### Directions
Without the pictures, set down every line of the data exactly.

### Records provided
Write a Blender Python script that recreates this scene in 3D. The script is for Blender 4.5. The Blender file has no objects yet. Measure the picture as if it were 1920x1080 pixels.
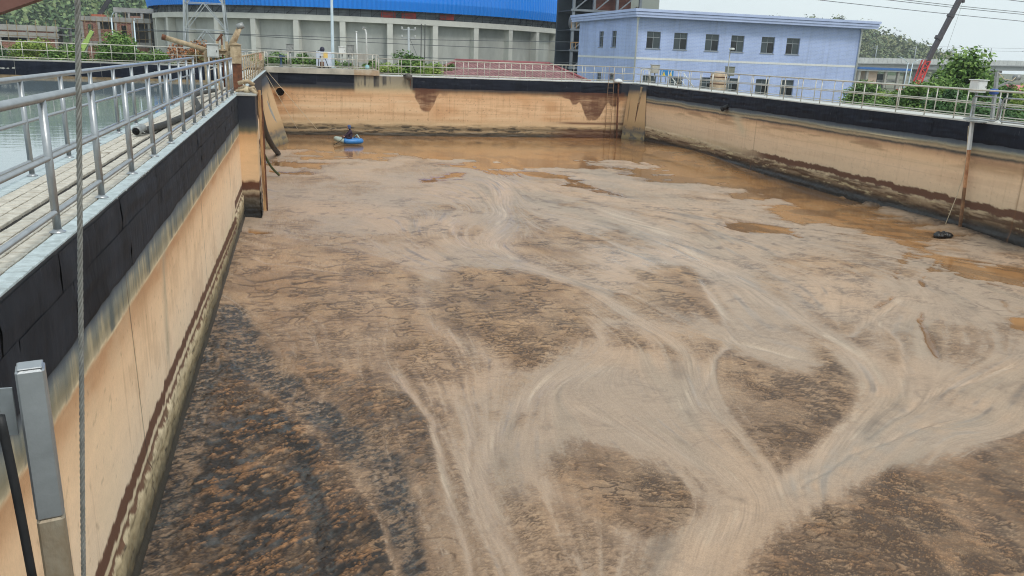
import bpy, bmesh, math, random
import numpy as np
from mathutils import Vector, Matrix
random.seed(7); RNG = np.random.RandomState(11)
scene = bpy.context.scene
col = scene.collection
R = math.radians

# ------------------------------------------------------------------ camera
EYE = np.array([0.0, 0.0, 1.58])
CAMR = np.array([[0.96750339, -0.0361489, 0.25026075],
                 [-0.25015971, -0.28104363, 0.92651746],
                 [0.0368416, -0.95901394, -0.28095366]])      # columns: right, down, forward
cd = bpy.data.cameras.new('camera'); cam = bpy.data.objects.new('camera', cd); col.objects.link(cam)
cd.sensor_width = 36; cd.lens = 28.125; cd.clip_start = 0.05; cd.clip_end = 5000
m = Matrix.Identity(4)
for i in range(3):
    m[i][0] = CAMR[i, 0]; m[i][1] = -CAMR[i, 1]; m[i][2] = -CAMR[i, 2]; m[i][3] = EYE[i]
cam.matrix_world = m; scene.camera = cam
def at(px, py, Y=None, X=None, Z=None):
    """A point of the place seen at photo pixel (px,py) on the plane Y=, X= or Z=."""
    v = CAMR @ np.array([px - 960.0, py - 540.0, 1500.0])
    t = (Y / v[1]) if Y is not None else ((X / v[0]) if X is not None else (Z - EYE[2]) / v[2])
    p = EYE + t * v
    return Vector((p[0], p[1], p[2]))

# ------------------------------------------------------------------ sky, sun, exposure
SUN_EL, SUN_ROT = R(52), R(155)
world = bpy.data.worlds.new('World'); scene.world = world; world.use_nodes = True
wn, wl = world.node_tree.nodes, world.node_tree.links
wn.clear()
wo = wn.new('ShaderNodeOutputWorld'); mixs = wn.new('ShaderNodeMixShader')
b1 = wn.new('ShaderNodeBackground'); b2 = wn.new('ShaderNodeBackground')
sky = wn.new('ShaderNodeTexSky'); sky.sky_type = 'NISHITA'; sky.sun_disc = False
sky.sun_elevation = SUN_EL; sky.sun_rotation = SUN_ROT; sky.air_density = 1.4; sky.dust_density = 3.0
wl.new(sky.outputs[0], b1.inputs[0]); b1.inputs[1].default_value = 0.12
tc = wn.new('ShaderNodeTexCoord'); mp = wn.new('ShaderNodeMapping'); mp.inputs['Scale'].default_value = (1, 1, 3)
nz = wn.new('ShaderNodeTexNoise'); nz.inputs['Scale'].default_value = 2.2; nz.inputs['Detail'].default_value = 6
rp = wn.new('ShaderNodeValToRGB')
rp.color_ramp.elements[0].position = 0.3; rp.color_ramp.elements[0].color = (0.70, 0.79, 0.84, 1)
rp.color_ramp.elements[1].position = 0.68; rp.color_ramp.elements[1].color = (0.80, 0.90, 0.92, 1)
wl.new(tc.outputs['Generated'], mp.inputs[0]); wl.new(mp.outputs[0], nz.inputs[0]); wl.new(nz.outputs[0], rp.inputs[0])
wl.new(rp.outputs[0], b2.inputs[0]); b2.inputs[1].default_value = 1.12     # the overcast cloud layer
wl.new(b1.outputs[0], mixs.inputs[1]); wl.new(b2.outputs[0], mixs.inputs[2]); mixs.inputs[0].default_value = 0.85
wl.new(mixs.outputs[0], wo.inputs[0])
sd = bpy.data.lights.new('sun', 'SUN'); sun = bpy.data.objects.new('sun', sd); col.objects.link(sun)
sd.energy = 1.3; sd.angle = R(14); sd.color = (1, 0.96, 0.9)
sun.rotation_euler = Vector((-math.sin(SUN_ROT) * math.cos(SUN_EL), -math.cos(SUN_ROT) * math.cos(SUN_EL), -math.sin(SUN_EL))).to_track_quat('-Z', 'Y').to_euler()
scene.view_settings.view_transform = 'Standard'; scene.view_settings.look = 'None'
scene.view_settings.exposure = 0.15; scene.view_settings.gamma = 1.0; scene.view_settings.use_curve_mapping = False
scene.render.engine = 'CYCLES'; scene.cycles.use_denoising = True; scene.cycles.denoising_prefilter = 'ACCURATE'; scene.cycles.filter_width = 1.1; scene.cycles.adaptive_threshold = 0.004
scene.cycles.max_bounces = 6; scene.cycles.diffuse_bounces = 3; scene.cycles.glossy_bounces = 3
scene.cycles.transparent_max_bounces = 8; scene.cycles.volume_bounces = 0

# ------------------------------------------------------------------ object helpers
def tag(o, label=None, cat=None, group=None, kind=None):
    if label: o['label'] = label
    if cat: o['category'] = cat
    if group: o['group'] = group
    if kind: o['kind'] = kind
    return o
def empty(name, loc, label, cat, group=None):
    o = bpy.data.objects.new(name, None); col.objects.link(o); o.location = loc; o.empty_display_size = 0.2
    return tag(o, label, cat, group)
def link(name, me, parent=None, mat=None):
    o = bpy.data.objects.new(name, me); col.objects.link(o)
    if mat is not None and not me.materials: me.materials.append(mat)
    if parent is not None:
        o.parent = parent; o.matrix_parent_inverse = inv_world(parent)
    return o
def inv_world(p):
    mm = Matrix.Identity(4); q = p; chain = []
    while q is not None: chain.append(q); q = q.parent
    for q in reversed(chain):
        mm = mm @ (q.matrix_parent_inverse if q.parent else Matrix.Identity(4)) @ q.matrix_basis
    return mm.inverted()
def copy_tree(o, parent=None):
    c = o.copy(); col.objects.link(c); c.parent = parent
    for ch in [k for k in bpy.data.objects if k.parent == o]: copy_tree(ch, c)
    return c
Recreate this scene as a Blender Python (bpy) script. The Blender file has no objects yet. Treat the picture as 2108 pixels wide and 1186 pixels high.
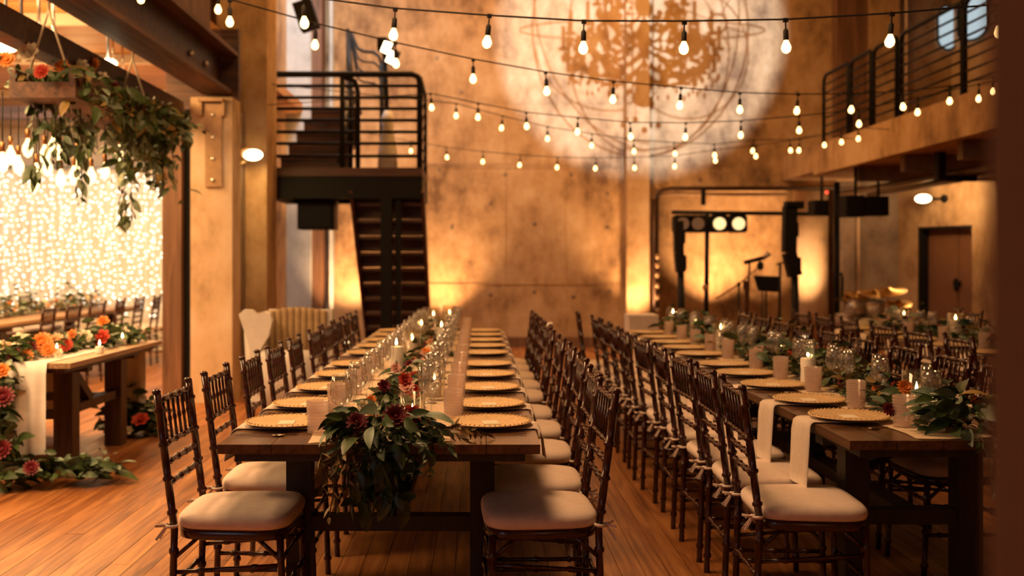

### Solution to the exercise
Write a Blender Python script that recreates this scene in 3D. The script is for Blender 4.5. The Blender file has no objects yet. Measure the picture as if it were 1920x1080 pixels.
import bpy, bmesh, math, random
import numpy as np
from mathutils import Vector, Matrix
random.seed(7); RNG = np.random.RandomState(11)
scene = bpy.context.scene
col = scene.collection
R = math.radians

# ------------------------------------------------------------------ camera
EYE = np.array([0.0, 0.0, 1.58])
CAMR = np.array([[0.96750339, -0.0361489, 0.25026075],
                 [-0.25015971, -0.28104363, 0.92651746],
                 [0.0368416, -0.95901394, -0.28095366]])      # columns: right, down, forward
cd = bpy.data.cameras.new('camera'); cam = bpy.data.objects.new('camera', cd); col.objects.link(cam)
cd.sensor_width = 36; cd.lens = 28.125; cd.clip_start = 0.05; cd.clip_end = 5000
m = Matrix.Identity(4)
for i in range(3):
    m[i][0] = CAMR[i, 0]; m[i][1] = -CAMR[i, 1]; m[i][2] = -CAMR[i, 2]; m[i][3] = EYE[i]
cam.matrix_world = m; scene.camera = cam
def at(px, py, Y=None, X=None, Z=None):
    """A point of the place seen at photo pixel (px,py) on the plane Y=, X= or Z=."""
    v = CAMR @ np.array([px - 960.0, py - 540.0, 1500.0])
    t = (Y / v[1]) if Y is not None else ((X / v[0]) if X is not None else (Z - EYE[2]) / v[2])
    p = EYE + t * v
    return Vector((p[0], p[1], p[2]))

# ------------------------------------------------------------------ sky, sun, exposure
SUN_EL, SUN_ROT = R(52), R(155)
world = bpy.data.worlds.new('World'); scene.world = world; world.use_nodes = True
wn, wl = world.node_tree.nodes, world.node_tree.links
wn.clear()
wo = wn.new('ShaderNodeOutputWorld'); mixs = wn.new('ShaderNodeMixShader')
b1 = wn.new('ShaderNodeBackground'); b2 = wn.new('ShaderNodeBackground')
sky = wn.new('ShaderNodeTexSky'); sky.sky_type = 'NISHITA'; sky.sun_disc = False
sky.sun_elevation = SUN_EL; sky.sun_rotation = SUN_ROT; sky.air_density = 1.4; sky.dust_density = 3.0
wl.new(sky.outputs[0], b1.inputs[0]); b1.inputs[1].default_value = 0.12
tc = wn.new('ShaderNodeTexCoord'); mp = wn.new('ShaderNodeMapping'); mp.inputs['Scale'].default_value = (1, 1, 3)
nz = wn.new('ShaderNodeTexNoise'); nz.inputs['Scale'].default_value = 2.2; nz.inputs['Detail'].default_value = 6
rp = wn.new('ShaderNodeValToRGB')
rp.color_ramp.elements[0].position = 0.3; rp.color_ramp.elements[0].color = (0.70, 0.79, 0.84, 1)
rp.color_ramp.elements[1].position = 0.68; rp.color_ramp.elements[1].color = (0.80, 0.90, 0.92, 1)
wl.new(tc.outputs['Generated'], mp.inputs[0]); wl.new(mp.outputs[0], nz.inputs[0]); wl.new(nz.outputs[0], rp.inputs[0])
wl.new(rp.outputs[0], b2.inputs[0]); b2.inputs[1].default_value = 1.12     # the overcast cloud layer
wl.new(b1.outputs[0], mixs.inputs[1]); wl.new(b2.outputs[0], mixs.inputs[2]); mixs.inputs[0].default_value = 0.85
wl.new(mixs.outputs[0], wo.inputs[0])
sd = bpy.data.lights.new('sun', 'SUN'); sun = bpy.data.objects.new('sun', sd); col.objects.link(sun)
sd.energy = 1.3; sd.angle = R(14); sd.color = (1, 0.96, 0.9)
sun.rotation_euler = Vector((-math.sin(SUN_ROT) * math.cos(SUN_EL), -math.cos(SUN_ROT) * math.cos(SUN_EL), -math.sin(SUN_EL))).to_track_quat('-Z', 'Y').to_euler()
scene.view_settings.view_transform = 'Standard'; scene.view_settings.look = 'None'
scene.view_settings.exposure = 0.15; scene.view_settings.gamma = 1.0; scene.view_settings.use_curve_mapping = False
scene.render.engine = 'CYCLES'; scene.cycles.use_denoising = True; scene.cycles.denoising_prefilter = 'ACCURATE'; scene.cycles.filter_width = 1.1; scene.cycles.adaptive_threshold = 0.004
scene.cycles.max_bounces = 6; scene.cycles.diffuse_bounces = 3; scene.cycles.glossy_bounces = 3
scene.cycles.transparent_max_bounces = 8; scene.cycles.volume_bounces = 0

# ------------------------------------------------------------------ object helpers
def tag(o, label=None, cat=None, group=None, kind=None):
    if label: o['label'] = label
    if cat: o['category'] = cat
    if group: o['group'] = group
    if kind: o['kind'] = kind
    return o
def empty(name, loc, label, cat, group=None):
    o = bpy.data.objects.new(name, None); col.objects.link(o); o.location = loc; o.empty_display_size = 0.2
    return tag(o, label, cat, group)
def link(name, me, parent=None, mat=None):
    o = bpy.data.objects.new(name, me); col.objects.link(o)
    if mat is not None and not me.materials: me.materials.append(mat)
    if parent is not None:
        o.parent = parent; o.matrix_parent_inverse = inv_world(parent)
    return o
def inv_world(p):
    mm = Matrix.Identity(4); q = p; chain = []
    while q is not None: chain.append(q); q = q.parent
    for q in reversed(chain):
        mm = mm @ (q.matrix_parent_inverse if q.parent else Matrix.Identity(4)) @ q.matrix_basis
    return mm.inverted()
def copy_tree(o, parent=None):
    c = o.copy(); col.objects.link(c); c.parent = parent
    for ch in [k for k in bpy.data.objects if k.parent == o]: copy_tree(ch, c)
    return c
Recreate this scene as a Blender Python (bpy) script. The Blender file has no objects yet. Treat the picture as 2108 pixels wide and 1186 pixels high.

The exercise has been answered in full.